- Associated Press - Wednesday, April 27, 2016

MONTGOMERY, Ala. (AP) - A House committee on Wednesday shelved a bill that would have given borrowers up to six months to repay payday loans, but agreed to send a watered-down version to the House for a full vote.

The House Financial Services Committee voted out a bill that gives people up to 45 days to repay the loan. Lawmakers said it would levy an effective annual interest rate of about 180 percent. Currently, interest rates on pay day loans can top 400 percent.

Committee Chairman Ken Johnson said he didn’t think people needed six months to repay the average payday loans of $319.

“If the average loan is $300, why have people drag paying that loan back out over a six-month period. I think the average person is using these responsibly or there wouldn’t be that much use,” Johnson said.

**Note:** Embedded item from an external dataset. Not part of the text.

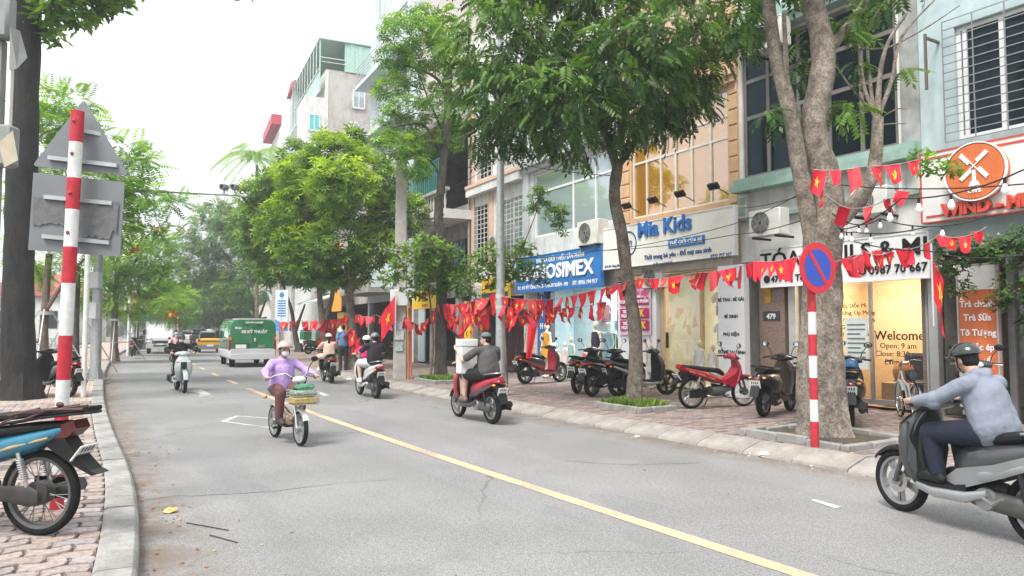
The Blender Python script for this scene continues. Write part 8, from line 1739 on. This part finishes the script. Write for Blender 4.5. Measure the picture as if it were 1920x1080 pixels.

Reform advocates, who have pushed for new restrictions on the payday loan industry, won a victory when the Alabama Senate approved the bill allowing six-month repayment window and installment payments.

Stephen Stetson, a policy analyst with Alabama Arise, said the six-month payment option was a “proven solution.” A Pew Charitable Trusts study found that the number of Colorado payday stores shrank by half after that state passed a six-month repayment law.

“That’s still really quick to repay a loan when most of the paycheck is already earmarked for other bills. So we would have liked to see six months,” Stetson said of the 45-day window.

The House of Representatives is scheduled to vote on the bill Thursday.

Stetson said he was concerned the bills could perish with just three days left in the legislative session. He said he was also concerned it could end up in an “unpredictable” conference committee.